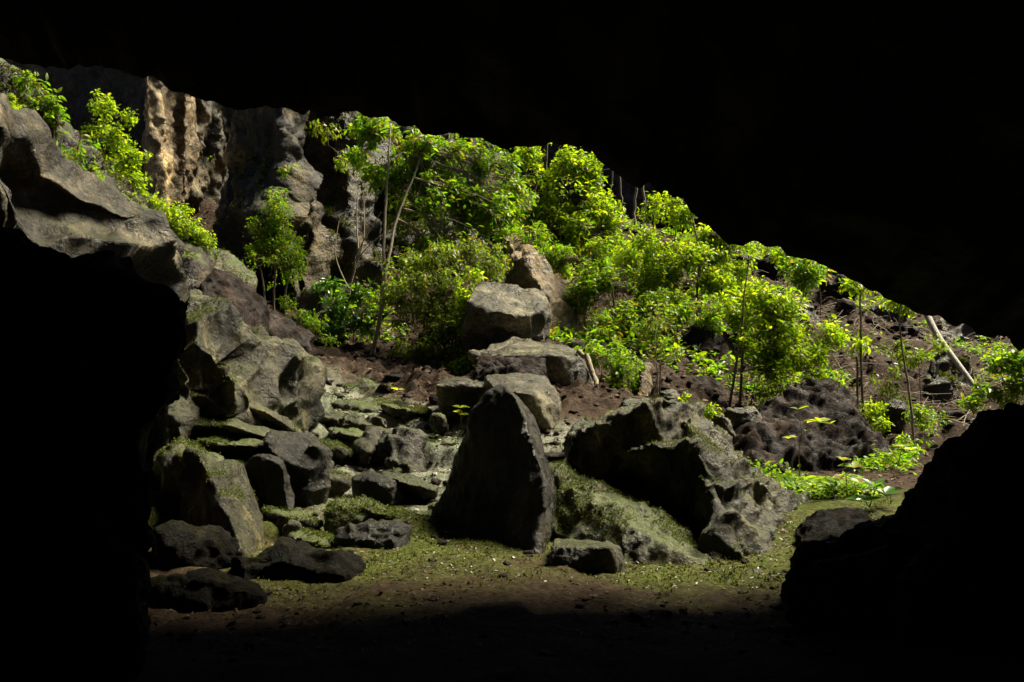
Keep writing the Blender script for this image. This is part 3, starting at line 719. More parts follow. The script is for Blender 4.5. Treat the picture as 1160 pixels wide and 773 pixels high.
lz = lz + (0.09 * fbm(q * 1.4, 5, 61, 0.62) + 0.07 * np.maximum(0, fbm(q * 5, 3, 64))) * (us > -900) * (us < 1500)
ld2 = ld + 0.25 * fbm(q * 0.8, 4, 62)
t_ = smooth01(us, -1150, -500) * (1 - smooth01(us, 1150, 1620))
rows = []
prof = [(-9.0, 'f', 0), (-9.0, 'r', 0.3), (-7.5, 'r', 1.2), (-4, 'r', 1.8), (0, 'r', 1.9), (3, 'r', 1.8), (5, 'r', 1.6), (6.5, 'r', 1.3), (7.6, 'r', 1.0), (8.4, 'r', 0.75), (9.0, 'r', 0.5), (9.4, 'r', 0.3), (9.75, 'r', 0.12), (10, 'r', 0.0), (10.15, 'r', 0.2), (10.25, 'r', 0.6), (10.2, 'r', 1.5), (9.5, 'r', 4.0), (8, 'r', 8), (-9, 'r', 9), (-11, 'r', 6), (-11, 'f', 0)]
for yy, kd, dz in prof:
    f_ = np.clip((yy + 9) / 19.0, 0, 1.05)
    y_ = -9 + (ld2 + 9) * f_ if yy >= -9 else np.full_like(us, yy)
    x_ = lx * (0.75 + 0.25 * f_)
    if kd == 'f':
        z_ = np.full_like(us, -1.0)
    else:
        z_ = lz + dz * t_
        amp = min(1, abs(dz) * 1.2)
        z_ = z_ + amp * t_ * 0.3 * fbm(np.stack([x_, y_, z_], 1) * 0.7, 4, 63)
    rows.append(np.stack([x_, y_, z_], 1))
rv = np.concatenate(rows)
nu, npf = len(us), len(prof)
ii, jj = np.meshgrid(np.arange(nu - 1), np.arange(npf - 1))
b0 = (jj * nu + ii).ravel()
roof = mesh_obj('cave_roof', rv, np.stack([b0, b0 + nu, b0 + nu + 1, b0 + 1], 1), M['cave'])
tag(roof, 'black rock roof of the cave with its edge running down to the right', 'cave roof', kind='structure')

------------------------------

**What needs to be done:** Find how many lines hold the string "roof", and state that number alone.

**Answer to the task:** 2